I started creating artwork for my friends, either as commissions or as gifts. I let myself open my heart again. Slowly, though… I still haven’t told all my Facebook friends about this hobby/side-hustle of mine, and I’m nearly two years deep into it. My heart has thawed and grown the more I create. But I still have a lot of healing to do.

With visual art, I finally feel the ability to create something that bursts out of my hands and wraps me in healing powers. I letter words and quotes that inspired me. I use my captions to nerd out to my heart’s content—and sometimes to pour out my heart. And now I’ve got this blog to take care of the rest. I feel myself coming back together, piece by piece.
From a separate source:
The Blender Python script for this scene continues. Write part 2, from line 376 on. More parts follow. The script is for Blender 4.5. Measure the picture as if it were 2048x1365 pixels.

This is why I am so passionate about my friends finding time for the activities that will bring them joy, peace, and healing. This is why I did the Ten Minute Challenge in 2018, and why I ask my students to read something fun for ten minutes every day. Without lettering and all that goes into it, I would be an angry mess. Taking time to create lettering art has somehow—don’t ask me how because I haven’t figured it out yet—motivated me to find time to do the other things I love, like read books and pursue my writing goals. It has given me the opportunity to find myself when I had completely lost sight of who I was.

I’m still on my healing journey. Art is a part of my healing process. What do you do to heal?


5 thoughts on “How Lettering Saved Me

  1. Wow! That was incredibly powerful. Thank you for the openness, the vulnerability, the honesty. I wish I could “like” this more than once. You have many a gift, my friend. Thank you for sharing your passion with me, virtually, but also in reality too. What you sent me over the holidays is hanging in my cube at work. I look at it every day. Did I ever share a picture of your art on my wall? I don’t think I did. Thanks for this post.

    Liked by 1 person

    1. Thank you thank you!! I was nervous about sharing this. It means a lot that you appreciated it 😊

      I am so happy that you liked the art!! I didn’t know you put it on your wall 💕 you just made my heart very glad.